Жизнь ведь тоже за это время стала другой. В отличие от наших родителей и дедушек с бабушками, мы не знали нищеты, голода и холода, не были вынуждены, будучи подростками, искать любой работы, не были лишены ни одежды, ни обуви и т. п. Материальное благосостояние народа стремительно росло по мере того, как войны и революции уходили в прошлое, а отцы наши успешно делали свои карьеры и уверенно достигали благополучия для своих семей. Поэтому:

Дети среднего класса России,

Мы духовной пищи просили…[14]

Да, мы стали детьми среднего класса. В анкетах в графе о социальном происхождении мы писали – «из служащих». И самой неотложной и мучащей нас задачей была задача духовного роста, культурного восхождения. Это совсем другая жизненная задача, чем та, которую решал отец в своей молодости, начиная с 20-х гг. И дай бог, чтобы мы ее решили примерно с той же конечной оценкой, как решил свою задачу в свое время наш папа.

Со своим пылким, легко вспыхивающим воображением, папа был неравнодушен к магии далекого и чужого, даже чужестранного, что проявлялось у него, в частности, в любви к иностранной аббревиатуре. Так, например, он любил в своих бумагах ставить знак постскриптума, проставляя его иногда даже в не совсем подходящем для этого месте, скажем после замечания классного руководителя в моем школьном дневнике. Но культивировать эту склонность и интерес папе было некогда, да и возможностей, заложенных систематическим образованием, у него не было. Детские и юношеские годы прошли у него в нелегком повседневном труде, это были полуголодные годы. Затем комсомол, общественная работа, урывками учеба и военно-морская карьера, потом война, ранения, снова боевые задания, походы с разведчиками. Только ко второй половине 1944 г, когда папу переводят с Северного флота на другую работу в Подмосковье, у него возникает более спокойная жизнь вместе с семьей. Хотя досуга для самообразования было у папы немного, он тянулся к знаниям, многое схватывая на лету и даже больше из разговоров со знающими людьми, чем из книг. И зна́ком папиной мечты о серьезном филологическом образовании мелькают по его бумагам и письмам эти завораживавшие его литеры P. S.

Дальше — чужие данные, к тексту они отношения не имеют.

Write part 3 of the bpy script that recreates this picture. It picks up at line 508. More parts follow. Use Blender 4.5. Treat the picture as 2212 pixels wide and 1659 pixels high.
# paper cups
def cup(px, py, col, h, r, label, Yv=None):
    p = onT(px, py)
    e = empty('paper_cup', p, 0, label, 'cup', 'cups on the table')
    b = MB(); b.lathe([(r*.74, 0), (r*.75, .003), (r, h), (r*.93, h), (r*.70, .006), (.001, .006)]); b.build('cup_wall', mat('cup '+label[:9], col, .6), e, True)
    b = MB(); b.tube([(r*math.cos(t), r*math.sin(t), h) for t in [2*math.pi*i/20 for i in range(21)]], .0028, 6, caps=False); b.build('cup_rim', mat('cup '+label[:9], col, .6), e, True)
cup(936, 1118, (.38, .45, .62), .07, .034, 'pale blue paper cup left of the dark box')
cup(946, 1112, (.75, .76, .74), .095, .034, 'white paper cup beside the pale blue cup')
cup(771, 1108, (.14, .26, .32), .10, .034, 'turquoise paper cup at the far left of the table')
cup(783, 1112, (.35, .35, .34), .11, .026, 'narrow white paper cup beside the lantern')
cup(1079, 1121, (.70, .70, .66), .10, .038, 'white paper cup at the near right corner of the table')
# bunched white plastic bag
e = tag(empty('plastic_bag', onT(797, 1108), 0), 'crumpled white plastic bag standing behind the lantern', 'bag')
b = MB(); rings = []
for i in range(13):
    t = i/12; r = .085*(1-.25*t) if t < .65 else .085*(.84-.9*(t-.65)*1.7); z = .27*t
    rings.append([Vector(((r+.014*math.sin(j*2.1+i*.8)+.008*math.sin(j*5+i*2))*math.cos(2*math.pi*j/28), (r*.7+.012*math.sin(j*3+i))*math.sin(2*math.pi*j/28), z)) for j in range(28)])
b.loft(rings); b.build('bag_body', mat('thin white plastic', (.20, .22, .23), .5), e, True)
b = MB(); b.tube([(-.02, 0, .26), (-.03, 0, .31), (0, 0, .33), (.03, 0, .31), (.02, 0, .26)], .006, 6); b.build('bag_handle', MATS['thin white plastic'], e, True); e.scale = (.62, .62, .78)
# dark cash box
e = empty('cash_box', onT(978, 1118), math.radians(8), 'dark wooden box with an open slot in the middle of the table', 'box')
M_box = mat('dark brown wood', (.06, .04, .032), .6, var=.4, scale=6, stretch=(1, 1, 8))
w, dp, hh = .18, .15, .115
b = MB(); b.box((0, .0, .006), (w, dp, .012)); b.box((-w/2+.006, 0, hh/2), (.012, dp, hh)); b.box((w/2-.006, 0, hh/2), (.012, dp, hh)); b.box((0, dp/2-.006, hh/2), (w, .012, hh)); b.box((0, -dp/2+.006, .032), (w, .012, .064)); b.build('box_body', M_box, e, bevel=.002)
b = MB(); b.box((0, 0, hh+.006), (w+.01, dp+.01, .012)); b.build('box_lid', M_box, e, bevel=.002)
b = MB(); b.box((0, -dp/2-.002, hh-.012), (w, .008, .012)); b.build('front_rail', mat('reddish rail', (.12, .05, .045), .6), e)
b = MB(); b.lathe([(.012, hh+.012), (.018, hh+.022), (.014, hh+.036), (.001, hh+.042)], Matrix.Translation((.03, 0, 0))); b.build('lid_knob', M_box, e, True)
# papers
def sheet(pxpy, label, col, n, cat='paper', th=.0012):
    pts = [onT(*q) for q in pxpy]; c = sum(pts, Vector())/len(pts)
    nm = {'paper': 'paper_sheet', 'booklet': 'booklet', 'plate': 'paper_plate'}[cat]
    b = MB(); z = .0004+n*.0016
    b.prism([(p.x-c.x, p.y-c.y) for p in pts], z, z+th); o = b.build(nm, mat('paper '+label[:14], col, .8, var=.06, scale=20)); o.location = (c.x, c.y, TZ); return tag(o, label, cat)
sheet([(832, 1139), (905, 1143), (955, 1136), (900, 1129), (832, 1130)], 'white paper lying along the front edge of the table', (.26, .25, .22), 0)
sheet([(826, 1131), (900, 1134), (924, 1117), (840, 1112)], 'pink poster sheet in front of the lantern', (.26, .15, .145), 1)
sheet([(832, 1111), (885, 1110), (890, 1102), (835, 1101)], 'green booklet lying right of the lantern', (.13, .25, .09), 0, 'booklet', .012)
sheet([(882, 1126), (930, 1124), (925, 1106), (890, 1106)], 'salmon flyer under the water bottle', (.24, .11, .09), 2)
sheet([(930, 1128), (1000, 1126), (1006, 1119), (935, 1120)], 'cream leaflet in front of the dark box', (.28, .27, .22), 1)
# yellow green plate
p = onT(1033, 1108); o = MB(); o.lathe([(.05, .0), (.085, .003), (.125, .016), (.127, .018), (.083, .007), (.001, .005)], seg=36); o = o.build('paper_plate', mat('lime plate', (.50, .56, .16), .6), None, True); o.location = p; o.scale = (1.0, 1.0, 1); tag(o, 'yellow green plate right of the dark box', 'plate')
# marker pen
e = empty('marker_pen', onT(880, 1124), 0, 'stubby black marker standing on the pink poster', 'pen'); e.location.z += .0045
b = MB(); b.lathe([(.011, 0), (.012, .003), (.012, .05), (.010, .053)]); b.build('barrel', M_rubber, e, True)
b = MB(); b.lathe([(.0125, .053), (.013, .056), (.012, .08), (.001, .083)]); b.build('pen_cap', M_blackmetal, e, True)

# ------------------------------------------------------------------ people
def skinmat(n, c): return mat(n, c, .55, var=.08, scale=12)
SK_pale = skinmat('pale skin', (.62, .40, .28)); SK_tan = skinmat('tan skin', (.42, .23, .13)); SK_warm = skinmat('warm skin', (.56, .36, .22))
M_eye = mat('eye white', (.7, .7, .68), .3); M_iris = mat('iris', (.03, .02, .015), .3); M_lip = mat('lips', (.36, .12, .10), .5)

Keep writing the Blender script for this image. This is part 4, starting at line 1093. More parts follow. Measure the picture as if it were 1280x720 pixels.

На Севере папа изучал английский и даже норвежский. Я хорошо помню волновавшие мое детское воображение норвежские книги у нас дома, хранившиеся с военных лет, когда он работал в тесном контакте с норвежскими антифашистами и в непосредственной географической близости от Норвегии. Отдельные скандинавские литеры этих книг своей непохожестью на все мною виденное особенно привлекали внимание. Потом нечто подобное я находил в некоторых немецких буквах.

Зачарованность далеким и ненашим, свойственная отцу, по-своему и с еще более мощным размахом обнаружилась у его младшего сына. Чтобы в том убедиться, достаточно просмотреть мои сохранившиеся школьные бумаги и дневники. С трепетным ощущением «тайнознания», явно смакуя чужестранные литеры, писал я не Гете, а Goethe, и даже обычное задание по истории записывал по-немецки, хотя конечно же история, как и все остальные предметы, преподавалась нам по-русски. А в университете, беспробудно лодырничая, удивлялся, как же мне легко дается английский и какой у меня душевный контакт с нашей англичанкой, хотя я не готовил домашних заданий и нередко отсутствовал на занятиях. Полную волю страсти к иностранщине я дал себе в «Божьекоровских рассказах». После всех этих эксцессов могло прийти только отрезвление.

Вторая половина 20-х гг. – решающее время для нашей семьи, для всех нас. Ведь это время встречи папы и мамы на мельнице в Печищах. Передо мной фотография тех лет. У дверей здания мельничного управления снята группа сотрудников мелькомбината (так стали в советские годы называть мельницу Оконишникова). Из десяти представленных на ней рабочих и служащих глаз сразу же находит два родных лица: бабушку, уже вступившую в ВКП(б) и еще так молодо выглядевшую (ей около 38 лет), и папу (ему лет 20). Приехал фотограф из Казани, вынесли венские стулья из кабинета дирекции, поставили их в ряд, на них усадили рабочих. Сзади сидящих стоят еще пять человек. Их и их должностей я не знаю. Но снимок этот ясно показывает, что папа в свои совсем еще молодые годы далеко не последний человек на мелькомбинате. Сидит он уверенно, даже гордо. Рукава белой рубашки подвернуты, руки сложены на груди крестом. А нога закинута на другую ногу. Хочется предположить, что уже тогда он был комсомольским вожаком и пользовался авторитетом. Быть может, видные работники мелькомбината или даже комсомольские лидеры вместе с партийными активистами и представлены на этом снимке. А вот бедность просто невероятная – сосед папы сидит босой! У папы сандалии на босу ногу.